** start **
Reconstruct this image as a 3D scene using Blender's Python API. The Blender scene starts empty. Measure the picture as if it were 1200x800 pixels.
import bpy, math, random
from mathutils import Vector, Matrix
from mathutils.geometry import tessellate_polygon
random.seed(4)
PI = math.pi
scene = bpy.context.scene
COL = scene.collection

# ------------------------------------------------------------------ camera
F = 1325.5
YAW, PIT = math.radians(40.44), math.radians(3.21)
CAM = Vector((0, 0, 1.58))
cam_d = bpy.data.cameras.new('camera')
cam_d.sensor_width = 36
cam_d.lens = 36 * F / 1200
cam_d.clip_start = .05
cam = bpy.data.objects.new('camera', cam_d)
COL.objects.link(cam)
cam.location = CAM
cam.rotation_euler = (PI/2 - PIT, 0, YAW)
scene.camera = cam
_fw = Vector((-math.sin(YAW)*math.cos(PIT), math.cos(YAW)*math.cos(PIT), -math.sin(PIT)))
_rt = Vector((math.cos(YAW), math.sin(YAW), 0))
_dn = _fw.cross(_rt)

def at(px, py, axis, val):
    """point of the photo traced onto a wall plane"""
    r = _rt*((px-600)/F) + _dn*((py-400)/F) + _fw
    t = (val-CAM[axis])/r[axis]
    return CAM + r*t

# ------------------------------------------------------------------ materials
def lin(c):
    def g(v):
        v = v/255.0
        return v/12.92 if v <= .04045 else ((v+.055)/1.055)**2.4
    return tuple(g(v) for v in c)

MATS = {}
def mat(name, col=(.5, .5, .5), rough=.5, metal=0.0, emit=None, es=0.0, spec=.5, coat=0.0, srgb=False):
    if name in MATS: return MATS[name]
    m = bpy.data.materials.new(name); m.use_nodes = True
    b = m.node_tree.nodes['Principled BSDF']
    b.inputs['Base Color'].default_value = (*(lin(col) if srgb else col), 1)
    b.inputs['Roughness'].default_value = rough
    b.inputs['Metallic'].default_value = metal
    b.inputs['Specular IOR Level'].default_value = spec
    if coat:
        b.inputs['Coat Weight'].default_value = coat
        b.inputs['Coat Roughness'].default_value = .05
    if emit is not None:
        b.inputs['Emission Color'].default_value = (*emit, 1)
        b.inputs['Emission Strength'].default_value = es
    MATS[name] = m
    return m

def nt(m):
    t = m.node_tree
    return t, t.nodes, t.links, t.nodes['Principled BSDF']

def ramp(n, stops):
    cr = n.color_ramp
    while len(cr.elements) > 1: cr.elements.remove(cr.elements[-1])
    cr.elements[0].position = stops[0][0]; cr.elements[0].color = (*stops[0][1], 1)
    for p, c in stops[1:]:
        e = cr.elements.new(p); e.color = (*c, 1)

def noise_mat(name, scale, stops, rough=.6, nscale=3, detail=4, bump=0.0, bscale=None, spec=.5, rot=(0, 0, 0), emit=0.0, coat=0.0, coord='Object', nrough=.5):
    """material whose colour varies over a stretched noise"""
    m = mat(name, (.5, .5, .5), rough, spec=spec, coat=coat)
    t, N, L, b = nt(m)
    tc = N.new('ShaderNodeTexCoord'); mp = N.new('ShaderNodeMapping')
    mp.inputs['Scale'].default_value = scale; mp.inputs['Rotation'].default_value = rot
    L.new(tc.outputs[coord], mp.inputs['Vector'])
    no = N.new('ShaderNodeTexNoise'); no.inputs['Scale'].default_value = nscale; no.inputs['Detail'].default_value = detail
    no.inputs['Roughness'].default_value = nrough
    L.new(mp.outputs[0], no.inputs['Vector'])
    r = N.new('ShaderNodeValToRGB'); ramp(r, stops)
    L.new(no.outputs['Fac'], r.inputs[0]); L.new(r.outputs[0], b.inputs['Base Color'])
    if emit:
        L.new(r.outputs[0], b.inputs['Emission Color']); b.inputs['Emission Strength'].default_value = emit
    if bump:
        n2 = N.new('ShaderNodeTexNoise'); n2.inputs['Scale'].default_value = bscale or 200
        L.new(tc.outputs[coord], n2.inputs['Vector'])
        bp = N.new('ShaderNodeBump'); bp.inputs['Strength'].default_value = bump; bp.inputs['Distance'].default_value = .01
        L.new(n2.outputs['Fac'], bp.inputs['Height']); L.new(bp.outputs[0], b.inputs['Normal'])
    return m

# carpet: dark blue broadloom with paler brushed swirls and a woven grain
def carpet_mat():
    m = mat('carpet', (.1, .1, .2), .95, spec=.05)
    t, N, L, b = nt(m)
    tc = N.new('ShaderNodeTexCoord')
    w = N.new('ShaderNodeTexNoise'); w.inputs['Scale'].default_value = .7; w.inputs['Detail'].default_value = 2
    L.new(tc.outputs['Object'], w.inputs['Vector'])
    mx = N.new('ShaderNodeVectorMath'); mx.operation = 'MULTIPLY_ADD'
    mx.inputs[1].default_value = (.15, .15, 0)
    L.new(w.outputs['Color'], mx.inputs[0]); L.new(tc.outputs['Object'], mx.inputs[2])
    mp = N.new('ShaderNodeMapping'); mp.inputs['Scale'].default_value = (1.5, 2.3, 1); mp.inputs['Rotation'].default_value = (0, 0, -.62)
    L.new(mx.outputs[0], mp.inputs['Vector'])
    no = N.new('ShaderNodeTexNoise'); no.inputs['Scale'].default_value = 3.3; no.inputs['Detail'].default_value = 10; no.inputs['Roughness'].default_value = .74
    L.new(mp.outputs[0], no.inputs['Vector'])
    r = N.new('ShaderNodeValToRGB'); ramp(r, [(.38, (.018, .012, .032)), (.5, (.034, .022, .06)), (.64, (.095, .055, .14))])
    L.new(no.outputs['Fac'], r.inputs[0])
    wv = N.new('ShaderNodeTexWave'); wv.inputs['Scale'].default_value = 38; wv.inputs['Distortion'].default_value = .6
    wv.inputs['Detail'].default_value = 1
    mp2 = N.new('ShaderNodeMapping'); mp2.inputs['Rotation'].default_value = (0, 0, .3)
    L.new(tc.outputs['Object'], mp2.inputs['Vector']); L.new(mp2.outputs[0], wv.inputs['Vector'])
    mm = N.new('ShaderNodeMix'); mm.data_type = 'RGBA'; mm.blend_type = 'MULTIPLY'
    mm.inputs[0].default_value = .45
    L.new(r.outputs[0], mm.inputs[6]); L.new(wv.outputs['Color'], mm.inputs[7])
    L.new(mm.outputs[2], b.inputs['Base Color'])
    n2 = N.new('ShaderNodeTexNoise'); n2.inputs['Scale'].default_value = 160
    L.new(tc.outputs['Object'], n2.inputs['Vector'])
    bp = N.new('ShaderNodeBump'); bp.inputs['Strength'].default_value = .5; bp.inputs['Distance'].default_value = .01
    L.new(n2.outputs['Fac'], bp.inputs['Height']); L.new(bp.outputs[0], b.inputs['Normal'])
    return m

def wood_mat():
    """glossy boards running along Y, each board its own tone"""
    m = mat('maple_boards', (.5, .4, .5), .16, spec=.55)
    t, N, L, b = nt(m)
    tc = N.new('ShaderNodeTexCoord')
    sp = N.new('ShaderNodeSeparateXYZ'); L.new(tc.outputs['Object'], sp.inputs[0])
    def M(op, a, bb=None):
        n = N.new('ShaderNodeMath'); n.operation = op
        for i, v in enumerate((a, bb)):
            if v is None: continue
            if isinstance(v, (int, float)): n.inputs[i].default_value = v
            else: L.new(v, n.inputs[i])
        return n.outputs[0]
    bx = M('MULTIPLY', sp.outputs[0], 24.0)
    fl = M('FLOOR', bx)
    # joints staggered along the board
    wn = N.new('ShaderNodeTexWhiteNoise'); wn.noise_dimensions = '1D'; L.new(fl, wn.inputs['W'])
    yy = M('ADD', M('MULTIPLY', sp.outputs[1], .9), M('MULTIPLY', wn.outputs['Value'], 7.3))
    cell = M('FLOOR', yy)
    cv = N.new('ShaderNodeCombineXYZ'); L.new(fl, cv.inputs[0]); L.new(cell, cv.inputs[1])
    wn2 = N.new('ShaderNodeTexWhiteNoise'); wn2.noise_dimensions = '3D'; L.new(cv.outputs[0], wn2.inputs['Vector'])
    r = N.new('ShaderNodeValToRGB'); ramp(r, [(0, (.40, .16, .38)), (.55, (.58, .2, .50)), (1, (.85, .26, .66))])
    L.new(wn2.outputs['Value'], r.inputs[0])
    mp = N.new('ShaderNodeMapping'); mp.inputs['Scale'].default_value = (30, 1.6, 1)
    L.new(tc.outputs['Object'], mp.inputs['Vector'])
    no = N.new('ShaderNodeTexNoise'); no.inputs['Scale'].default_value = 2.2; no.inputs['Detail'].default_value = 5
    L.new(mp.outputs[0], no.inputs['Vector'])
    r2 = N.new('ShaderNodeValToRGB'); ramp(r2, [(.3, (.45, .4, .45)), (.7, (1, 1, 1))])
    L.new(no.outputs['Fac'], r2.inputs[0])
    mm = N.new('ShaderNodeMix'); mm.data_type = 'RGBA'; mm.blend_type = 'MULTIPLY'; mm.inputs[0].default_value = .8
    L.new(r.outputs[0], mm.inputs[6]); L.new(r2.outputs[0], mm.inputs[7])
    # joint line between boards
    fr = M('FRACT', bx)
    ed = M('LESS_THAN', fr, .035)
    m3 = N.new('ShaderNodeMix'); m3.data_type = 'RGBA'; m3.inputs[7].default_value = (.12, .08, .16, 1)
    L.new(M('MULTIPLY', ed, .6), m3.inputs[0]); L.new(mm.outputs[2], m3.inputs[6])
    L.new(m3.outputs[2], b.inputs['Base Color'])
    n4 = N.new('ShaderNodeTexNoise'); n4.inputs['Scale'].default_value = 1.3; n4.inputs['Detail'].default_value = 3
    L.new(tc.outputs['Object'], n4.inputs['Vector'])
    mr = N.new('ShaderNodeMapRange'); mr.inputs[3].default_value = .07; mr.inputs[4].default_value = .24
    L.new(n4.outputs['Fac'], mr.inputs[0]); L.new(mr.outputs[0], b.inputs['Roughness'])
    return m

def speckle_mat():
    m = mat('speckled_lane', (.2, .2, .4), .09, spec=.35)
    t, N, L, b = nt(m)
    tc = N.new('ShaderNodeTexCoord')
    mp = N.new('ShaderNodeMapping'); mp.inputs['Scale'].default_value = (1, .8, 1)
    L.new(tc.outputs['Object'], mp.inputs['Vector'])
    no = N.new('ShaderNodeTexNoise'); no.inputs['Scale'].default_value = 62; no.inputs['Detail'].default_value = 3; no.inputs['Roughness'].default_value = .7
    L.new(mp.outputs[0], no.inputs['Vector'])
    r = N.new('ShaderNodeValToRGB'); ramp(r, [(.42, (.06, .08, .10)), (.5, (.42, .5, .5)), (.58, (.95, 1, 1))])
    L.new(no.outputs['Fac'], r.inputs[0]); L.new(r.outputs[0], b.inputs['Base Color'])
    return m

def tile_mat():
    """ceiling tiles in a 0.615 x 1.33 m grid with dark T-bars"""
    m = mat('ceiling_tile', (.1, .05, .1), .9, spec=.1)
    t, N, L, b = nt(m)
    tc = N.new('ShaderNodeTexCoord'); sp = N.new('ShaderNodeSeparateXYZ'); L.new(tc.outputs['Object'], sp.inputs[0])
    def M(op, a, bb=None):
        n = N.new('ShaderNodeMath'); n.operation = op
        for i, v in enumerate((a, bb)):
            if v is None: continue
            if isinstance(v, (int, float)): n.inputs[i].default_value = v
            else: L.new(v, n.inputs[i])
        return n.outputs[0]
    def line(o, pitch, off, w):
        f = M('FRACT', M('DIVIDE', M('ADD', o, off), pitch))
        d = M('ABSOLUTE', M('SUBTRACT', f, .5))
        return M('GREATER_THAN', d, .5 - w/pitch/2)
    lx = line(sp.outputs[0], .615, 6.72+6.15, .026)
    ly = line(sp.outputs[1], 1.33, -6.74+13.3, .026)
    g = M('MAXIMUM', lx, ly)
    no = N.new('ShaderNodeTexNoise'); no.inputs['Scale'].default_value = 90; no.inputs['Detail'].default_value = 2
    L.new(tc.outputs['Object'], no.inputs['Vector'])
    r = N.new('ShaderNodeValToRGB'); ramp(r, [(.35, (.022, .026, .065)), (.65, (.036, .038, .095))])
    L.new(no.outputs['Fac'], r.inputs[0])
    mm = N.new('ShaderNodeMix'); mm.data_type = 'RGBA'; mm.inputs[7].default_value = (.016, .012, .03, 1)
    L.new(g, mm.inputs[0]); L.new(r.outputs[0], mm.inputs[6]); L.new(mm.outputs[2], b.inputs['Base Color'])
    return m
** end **
◆ PROBLEM REQUIREMENTS ◆
Begin with the first line of the data above and, please, print each line exactly until you have printed the line containing "return tuple(g(v) for v in c)"; print nothing else.

◆ COMPLETE RESPONSE ◆
Reconstruct this image as a 3D scene using Blender's Python API. The Blender scene starts empty. Measure the picture as if it were 1200x800 pixels.
import bpy, math, random
from mathutils import Vector, Matrix
from mathutils.geometry import tessellate_polygon
random.seed(4)
PI = math.pi
scene = bpy.context.scene
COL = scene.collection

# ------------------------------------------------------------------ camera
F = 1325.5
YAW, PIT = math.radians(40.44), math.radians(3.21)
CAM = Vector((0, 0, 1.58))
cam_d = bpy.data.cameras.new('camera')
cam_d.sensor_width = 36
cam_d.lens = 36 * F / 1200
cam_d.clip_start = .05
cam = bpy.data.objects.new('camera', cam_d)
COL.objects.link(cam)
cam.location = CAM
cam.rotation_euler = (PI/2 - PIT, 0, YAW)
scene.camera = cam
_fw = Vector((-math.sin(YAW)*math.cos(PIT), math.cos(YAW)*math.cos(PIT), -math.sin(PIT)))
_rt = Vector((math.cos(YAW), math.sin(YAW), 0))
_dn = _fw.cross(_rt)

def at(px, py, axis, val):
    """point of the photo traced onto a wall plane"""
    r = _rt*((px-600)/F) + _dn*((py-400)/F) + _fw
    t = (val-CAM[axis])/r[axis]
    return CAM + r*t

# ------------------------------------------------------------------ materials
def lin(c):
    def g(v):
        v = v/255.0
        return v/12.92 if v <= .04045 else ((v+.055)/1.055)**2.4
    return tuple(g(v) for v in c)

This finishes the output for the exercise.